▸ WHAT TO DO
Output the material below unchanged, apart from leaving out the pictures.

▸ COLLECTED MATERIAL
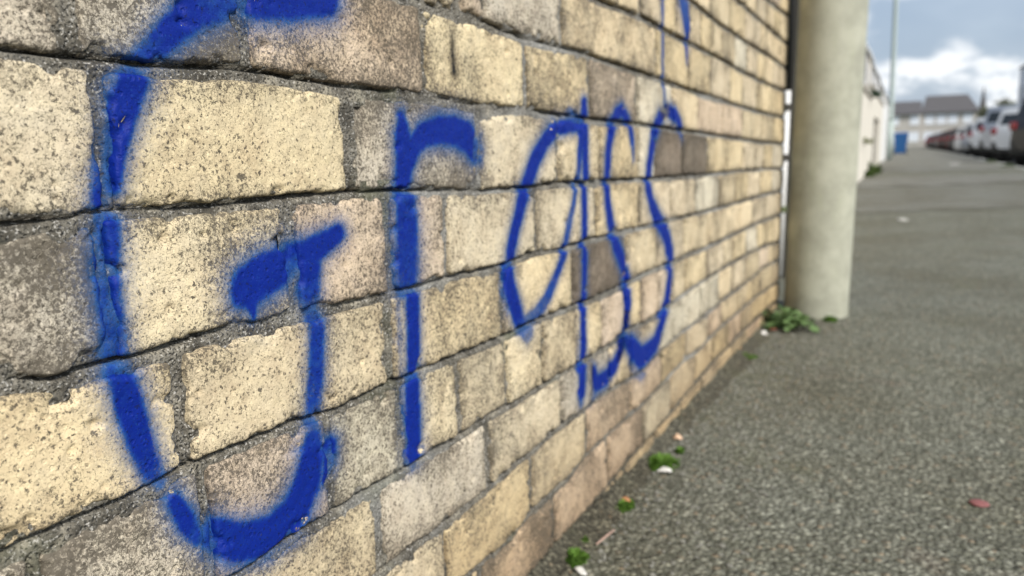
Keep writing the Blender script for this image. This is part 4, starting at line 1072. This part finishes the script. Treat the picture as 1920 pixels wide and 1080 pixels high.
# loose grit and dirt at the wall foot, toned darker as painted contact shade
r = np.random.default_rng(3)
ys_a = np.linspace(.4, 2.5, 240); nx = 9; co = []
for yy in ys_a:
    wd = .022 + .045 * float(fbm(np.array(yy * 5.), np.array(2.), 5)) + .03 * max(0, yy - 1.8)
    for j in range(nx):
        u = j / (nx - 1); hh = .020 * (1 - u) ** 1.6 * (.5 + float(fbm(np.array(yy * 22.), np.array(u * 3.), 6))) + .003 * float(vnoise(np.array(yy * 130.), np.array(u * 9.), 8)) * (1 - u)
        co.append((-.006 + u * wd, yy, .0012 + hh if j < nx - 1 else -.001))
o = quad_mesh('dirt', np.array(co), grid_faces(len(ys_a), nx), MAT_DIRT_SHADE); tag(o, 'strip of dirt, darkened as contact shade, along the foot of the brick wall', 'dirt', kind='stuff')
def stones(n, seed, name, label, mat, xr, yr, szr, bias):
    r = np.random.default_rng(seed)
    ic = bmesh.new(); bmesh.ops.create_icosphere(ic, subdivisions=1, radius=1); V = np.array([v.co[:] for v in ic.verts]); T = np.array([[v.index for v in f.verts] for f in ic.faces]); ic.free()
    x = xr[0] + (xr[1] - xr[0]) * r.uniform(0, 1, n) ** bias; y = r.uniform(*yr, n); s_ = r.uniform(*szr, n) * r.uniform(.6, 1.2, n)
    P = V[None] * (s_[:, None, None] * (1 + r.normal(0, .16, (n, 12, 1)))) * np.array([1, 1, .65]); a = r.uniform(0, 6.3, n); ca, sa = np.cos(a)[:, None], np.sin(a)[:, None]
    Q = np.stack([P[..., 0] * ca * 1.25 - P[..., 1] * sa, P[..., 0] * sa * 1.25 + P[..., 1] * ca, P[..., 2]], -1) + np.stack([x, y, s_ * .25], -1)[:, None]
    me = bpy.data.meshes.new(name); me.from_pydata(Q.reshape(-1, 3).tolist(), [], (T[None] + (np.arange(n) * 12)[:, None, None]).reshape(-1, 3).tolist()); me.materials.append(mat)
    o = link(bpy.data.objects.new(name, me)); return tag(o, label, 'grit', kind='stuff')
stones(1500, 21, 'grit', 'loose grey grit scattered on the pavement next to the wall foot', simple('grey_grit', (.17, .165, .14), .9, var=.6, scale=160), (.004, .22), (.45, 2.4), (.0012, .0040), 1.8)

▸ EXERCISE SOLUTION
Keep writing the Blender script for this image. This is part 4, starting at line 1072. This part finishes the script. Treat the picture as 1920 pixels wide and 1080 pixels high.
# loose grit and dirt at the wall foot, toned darker as painted contact shade
r = np.random.default_rng(3)
ys_a = np.linspace(.4, 2.5, 240); nx = 9; co = []
for yy in ys_a:
    wd = .022 + .045 * float(fbm(np.array(yy * 5.), np.array(2.), 5)) + .03 * max(0, yy - 1.8)
    for j in range(nx):
        u = j / (nx - 1); hh = .020 * (1 - u) ** 1.6 * (.5 + float(fbm(np.array(yy * 22.), np.array(u * 3.), 6))) + .003 * float(vnoise(np.array(yy * 130.), np.array(u * 9.), 8)) * (1 - u)
        co.append((-.006 + u * wd, yy, .0012 + hh if j < nx - 1 else -.001))
o = quad_mesh('dirt', np.array(co), grid_faces(len(ys_a), nx), MAT_DIRT_SHADE); tag(o, 'strip of dirt, darkened as contact shade, along the foot of the brick wall', 'dirt', kind='stuff')
def stones(n, seed, name, label, mat, xr, yr, szr, bias):
    r = np.random.default_rng(seed)
    ic = bmesh.new(); bmesh.ops.create_icosphere(ic, subdivisions=1, radius=1); V = np.array([v.co[:] for v in ic.verts]); T = np.array([[v.index for v in f.verts] for f in ic.faces]); ic.free()
    x = xr[0] + (xr[1] - xr[0]) * r.uniform(0, 1, n) ** bias; y = r.uniform(*yr, n); s_ = r.uniform(*szr, n) * r.uniform(.6, 1.2, n)
    P = V[None] * (s_[:, None, None] * (1 + r.normal(0, .16, (n, 12, 1)))) * np.array([1, 1, .65]); a = r.uniform(0, 6.3, n); ca, sa = np.cos(a)[:, None], np.sin(a)[:, None]
    Q = np.stack([P[..., 0] * ca * 1.25 - P[..., 1] * sa, P[..., 0] * sa * 1.25 + P[..., 1] * ca, P[..., 2]], -1) + np.stack([x, y, s_ * .25], -1)[:, None]
    me = bpy.data.meshes.new(name); me.from_pydata(Q.reshape(-1, 3).tolist(), [], (T[None] + (np.arange(n) * 12)[:, None, None]).reshape(-1, 3).tolist()); me.materials.append(mat)
    o = link(bpy.data.objects.new(name, me)); return tag(o, label, 'grit', kind='stuff')
stones(1500, 21, 'grit', 'loose grey grit scattered on the pavement next to the wall foot', simple('grey_grit', (.17, .165, .14), .9, var=.6, scale=160), (.004, .22), (.45, 2.4), (.0012, .0040), 1.8)